More confusion results from adding more legal jurisdictions to the mix, too. If every recording made before 1972 has a public performance right in the states, then at least 50 state laws will govern each one. It also doesn’t help that, prior to cases like this one, most services were operating under the reasonable assumption that they didn’t need permission to broadcast pre-1972 sound recordings.

It hardly makes sense that we should have a legal system that would make it harder to access works that Congress decided to give fewer rights to, but that’s what the district court decision does.

Looking to Congress

So where does that leave the rights of recording artists?
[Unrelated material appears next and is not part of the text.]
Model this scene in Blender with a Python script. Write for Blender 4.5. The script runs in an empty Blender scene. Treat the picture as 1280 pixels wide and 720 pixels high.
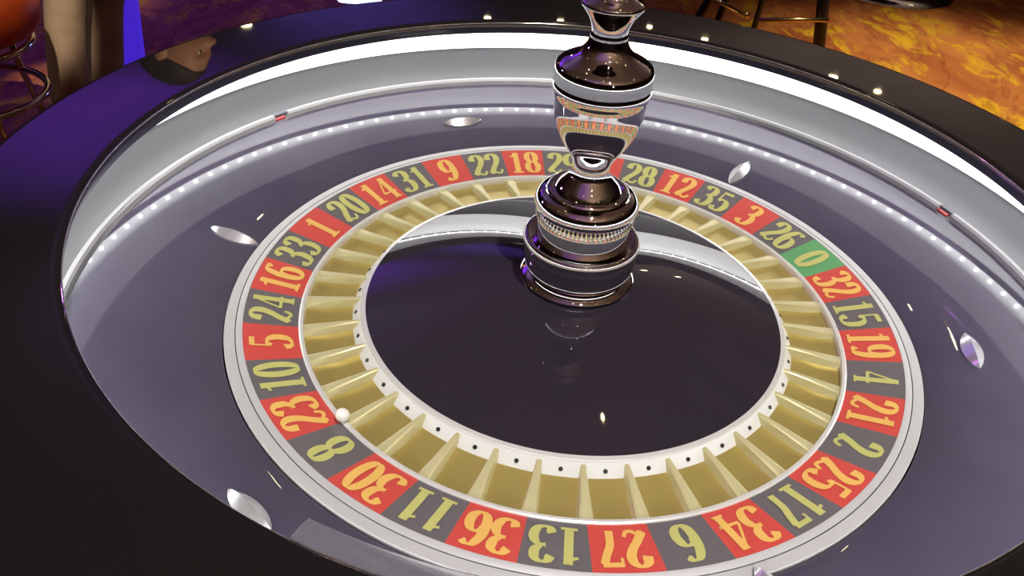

If we actually want to give digital public performance rights to pre-1972 sound recording artists (to say nothing of AM/FM public performance rights for sound recordings artists in general) we’ll need to change the copyright laws in Congress.

The lack of a broad federal sound recording rights for post-1972 recordings pits the RIAA and recording artists against broadcasters—two big industries with powerful lobbies. In previous encounters, their debate on this issue has deadlocked. Other copyright and licensing disputes occur with this as part of the background; it can always be called upon as a way to bring in one side or another against a proposed compromise.

In the meantime, the state of pre-1972 sound recordings has lingered since, well, 1971, frankly. The Copyright Office issued a report a few years ago encouraging the federalization of the rights—which should result in both recording artists and those using them would have a clear and uniform set of laws to adhere to. A more recent music licensing report from the Copyright Office reiterated this call, as did the Register of Copyrights in her recent Congressional testimony.

Will Congress act? That’s largely up to the biggest industries in this particular fight. As with so many things, no one seems eager to champion a bill that addresses a narrow issue—everyone’s hoping to get another pet issue settled first. But it seems difficult to believe that Congress can continue to put off what it set aside over forty years ago. With increasing litigation in several different districts, it just may be time for this particular chapter of history to come to a close.